● **Aim of the exercise**: Copy out all of the data below with no alterations.

● **Dataset**:
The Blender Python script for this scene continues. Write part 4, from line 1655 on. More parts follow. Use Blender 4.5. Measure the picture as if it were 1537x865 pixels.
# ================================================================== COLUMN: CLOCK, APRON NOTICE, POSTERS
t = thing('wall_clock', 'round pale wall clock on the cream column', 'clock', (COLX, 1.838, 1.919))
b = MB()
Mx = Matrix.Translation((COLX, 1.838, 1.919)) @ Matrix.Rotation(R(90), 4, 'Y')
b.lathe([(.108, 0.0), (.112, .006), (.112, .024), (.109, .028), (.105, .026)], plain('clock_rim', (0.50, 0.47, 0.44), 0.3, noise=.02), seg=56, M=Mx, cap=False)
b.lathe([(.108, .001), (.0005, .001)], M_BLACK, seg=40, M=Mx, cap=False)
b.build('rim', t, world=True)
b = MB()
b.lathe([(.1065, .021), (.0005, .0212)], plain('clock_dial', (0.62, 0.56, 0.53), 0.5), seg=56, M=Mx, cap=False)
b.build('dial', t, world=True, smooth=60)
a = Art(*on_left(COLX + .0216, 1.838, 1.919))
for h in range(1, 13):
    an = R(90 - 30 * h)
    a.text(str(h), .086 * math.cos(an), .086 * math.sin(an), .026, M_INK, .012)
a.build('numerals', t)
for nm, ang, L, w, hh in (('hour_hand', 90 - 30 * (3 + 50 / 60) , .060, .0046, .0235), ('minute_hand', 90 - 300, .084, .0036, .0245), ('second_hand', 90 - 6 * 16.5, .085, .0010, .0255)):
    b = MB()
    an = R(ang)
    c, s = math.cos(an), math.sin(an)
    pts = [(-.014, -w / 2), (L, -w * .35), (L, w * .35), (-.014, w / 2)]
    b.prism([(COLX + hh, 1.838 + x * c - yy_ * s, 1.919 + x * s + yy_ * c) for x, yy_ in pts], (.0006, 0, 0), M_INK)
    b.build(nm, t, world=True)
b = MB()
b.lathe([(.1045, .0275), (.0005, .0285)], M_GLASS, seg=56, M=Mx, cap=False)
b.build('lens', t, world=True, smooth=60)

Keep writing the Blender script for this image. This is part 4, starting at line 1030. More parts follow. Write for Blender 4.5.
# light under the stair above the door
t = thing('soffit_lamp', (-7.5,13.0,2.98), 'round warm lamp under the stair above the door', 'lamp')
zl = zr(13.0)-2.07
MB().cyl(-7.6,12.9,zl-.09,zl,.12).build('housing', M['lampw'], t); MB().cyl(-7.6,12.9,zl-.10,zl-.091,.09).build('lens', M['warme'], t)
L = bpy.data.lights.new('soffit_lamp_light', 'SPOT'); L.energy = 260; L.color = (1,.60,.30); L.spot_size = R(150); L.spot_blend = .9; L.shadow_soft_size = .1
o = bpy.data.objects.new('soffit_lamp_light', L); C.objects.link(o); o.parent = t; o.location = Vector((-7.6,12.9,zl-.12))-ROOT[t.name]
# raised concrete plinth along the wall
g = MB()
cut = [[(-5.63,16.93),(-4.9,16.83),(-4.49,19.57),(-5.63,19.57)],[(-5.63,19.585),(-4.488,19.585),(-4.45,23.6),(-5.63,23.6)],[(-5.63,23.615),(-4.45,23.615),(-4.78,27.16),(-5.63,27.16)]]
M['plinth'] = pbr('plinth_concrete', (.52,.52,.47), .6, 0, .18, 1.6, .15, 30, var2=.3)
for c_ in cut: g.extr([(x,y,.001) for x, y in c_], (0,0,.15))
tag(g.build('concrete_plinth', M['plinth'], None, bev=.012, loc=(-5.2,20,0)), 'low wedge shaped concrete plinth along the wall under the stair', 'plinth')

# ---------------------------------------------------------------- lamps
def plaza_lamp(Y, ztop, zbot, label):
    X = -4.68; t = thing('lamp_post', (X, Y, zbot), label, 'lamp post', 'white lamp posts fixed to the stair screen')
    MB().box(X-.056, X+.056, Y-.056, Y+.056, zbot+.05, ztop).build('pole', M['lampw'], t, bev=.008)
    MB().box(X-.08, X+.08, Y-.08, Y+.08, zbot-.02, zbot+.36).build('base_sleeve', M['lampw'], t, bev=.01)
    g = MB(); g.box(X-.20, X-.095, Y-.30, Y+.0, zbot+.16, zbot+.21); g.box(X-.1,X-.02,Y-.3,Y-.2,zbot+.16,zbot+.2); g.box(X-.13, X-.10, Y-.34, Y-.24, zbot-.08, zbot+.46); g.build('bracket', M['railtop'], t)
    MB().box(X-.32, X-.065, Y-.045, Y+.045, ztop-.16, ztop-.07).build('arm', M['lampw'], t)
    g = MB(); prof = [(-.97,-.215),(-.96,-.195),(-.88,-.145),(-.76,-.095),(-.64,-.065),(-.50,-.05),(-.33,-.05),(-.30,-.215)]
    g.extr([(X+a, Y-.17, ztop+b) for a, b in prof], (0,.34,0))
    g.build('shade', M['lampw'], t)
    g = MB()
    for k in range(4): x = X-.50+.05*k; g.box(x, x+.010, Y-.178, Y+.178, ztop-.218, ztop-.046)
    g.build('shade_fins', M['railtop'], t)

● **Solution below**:
The Blender Python script for this scene continues. Write part 4, from line 1655 on. More parts follow. Use Blender 4.5. Measure the picture as if it were 1537x865 pixels.
# ================================================================== COLUMN: CLOCK, APRON NOTICE, POSTERS
t = thing('wall_clock', 'round pale wall clock on the cream column', 'clock', (COLX, 1.838, 1.919))
b = MB()
Mx = Matrix.Translation((COLX, 1.838, 1.919)) @ Matrix.Rotation(R(90), 4, 'Y')
b.lathe([(.108, 0.0), (.112, .006), (.112, .024), (.109, .028), (.105, .026)], plain('clock_rim', (0.50, 0.47, 0.44), 0.3, noise=.02), seg=56, M=Mx, cap=False)
b.lathe([(.108, .001), (.0005, .001)], M_BLACK, seg=40, M=Mx, cap=False)
b.build('rim', t, world=True)
b = MB()
b.lathe([(.1065, .021), (.0005, .0212)], plain('clock_dial', (0.62, 0.56, 0.53), 0.5), seg=56, M=Mx, cap=False)
b.build('dial', t, world=True, smooth=60)
a = Art(*on_left(COLX + .0216, 1.838, 1.919))
for h in range(1, 13):
    an = R(90 - 30 * h)
    a.text(str(h), .086 * math.cos(an), .086 * math.sin(an), .026, M_INK, .012)
a.build('numerals', t)
for nm, ang, L, w, hh in (('hour_hand', 90 - 30 * (3 + 50 / 60) , .060, .0046, .0235), ('minute_hand', 90 - 300, .084, .0036, .0245), ('second_hand', 90 - 6 * 16.5, .085, .0010, .0255)):
    b = MB()
    an = R(ang)
    c, s = math.cos(an), math.sin(an)
    pts = [(-.014, -w / 2), (L, -w * .35), (L, w * .35), (-.014, w / 2)]
    b.prism([(COLX + hh, 1.838 + x * c - yy_ * s, 1.919 + x * s + yy_ * c) for x, yy_ in pts], (.0006, 0, 0), M_INK)
    b.build(nm, t, world=True)
b = MB()
b.lathe([(.1045, .0275), (.0005, .0285)], M_GLASS, seg=56, M=Mx, cap=False)
b.build('lens', t, world=True, smooth=60)

Keep writing the Blender script for this image. This is part 4, starting at line 1030. More parts follow. Write for Blender 4.5.
# light under the stair above the door
t = thing('soffit_lamp', (-7.5,13.0,2.98), 'round warm lamp under the stair above the door', 'lamp')
zl = zr(13.0)-2.07
MB().cyl(-7.6,12.9,zl-.09,zl,.12).build('housing', M['lampw'], t); MB().cyl(-7.6,12.9,zl-.10,zl-.091,.09).build('lens', M['warme'], t)
L = bpy.data.lights.new('soffit_lamp_light', 'SPOT'); L.energy = 260; L.color = (1,.60,.30); L.spot_size = R(150); L.spot_blend = .9; L.shadow_soft_size = .1
o = bpy.data.objects.new('soffit_lamp_light', L); C.objects.link(o); o.parent = t; o.location = Vector((-7.6,12.9,zl-.12))-ROOT[t.name]
# raised concrete plinth along the wall
g = MB()
cut = [[(-5.63,16.93),(-4.9,16.83),(-4.49,19.57),(-5.63,19.57)],[(-5.63,19.585),(-4.488,19.585),(-4.45,23.6),(-5.63,23.6)],[(-5.63,23.615),(-4.45,23.615),(-4.78,27.16),(-5.63,27.16)]]
M['plinth'] = pbr('plinth_concrete', (.52,.52,.47), .6, 0, .18, 1.6, .15, 30, var2=.3)
for c_ in cut: g.extr([(x,y,.001) for x, y in c_], (0,0,.15))
tag(g.build('concrete_plinth', M['plinth'], None, bev=.012, loc=(-5.2,20,0)), 'low wedge shaped concrete plinth along the wall under the stair', 'plinth')

# ---------------------------------------------------------------- lamps
def plaza_lamp(Y, ztop, zbot, label):
    X = -4.68; t = thing('lamp_post', (X, Y, zbot), label, 'lamp post', 'white lamp posts fixed to the stair screen')
    MB().box(X-.056, X+.056, Y-.056, Y+.056, zbot+.05, ztop).build('pole', M['lampw'], t, bev=.008)
    MB().box(X-.08, X+.08, Y-.08, Y+.08, zbot-.02, zbot+.36).build('base_sleeve', M['lampw'], t, bev=.01)
    g = MB(); g.box(X-.20, X-.095, Y-.30, Y+.0, zbot+.16, zbot+.21); g.box(X-.1,X-.02,Y-.3,Y-.2,zbot+.16,zbot+.2); g.box(X-.13, X-.10, Y-.34, Y-.24, zbot-.08, zbot+.46); g.build('bracket', M['railtop'], t)
    MB().box(X-.32, X-.065, Y-.045, Y+.045, ztop-.16, ztop-.07).build('arm', M['lampw'], t)
    g = MB(); prof = [(-.97,-.215),(-.96,-.195),(-.88,-.145),(-.76,-.095),(-.64,-.065),(-.50,-.05),(-.33,-.05),(-.30,-.215)]
    g.extr([(X+a, Y-.17, ztop+b) for a, b in prof], (0,.34,0))
    g.build('shade', M['lampw'], t)
    g = MB()
    for k in range(4): x = X-.50+.05*k; g.box(x, x+.010, Y-.178, Y+.178, ztop-.218, ztop-.046)
    g.build('shade_fins', M['railtop'], t)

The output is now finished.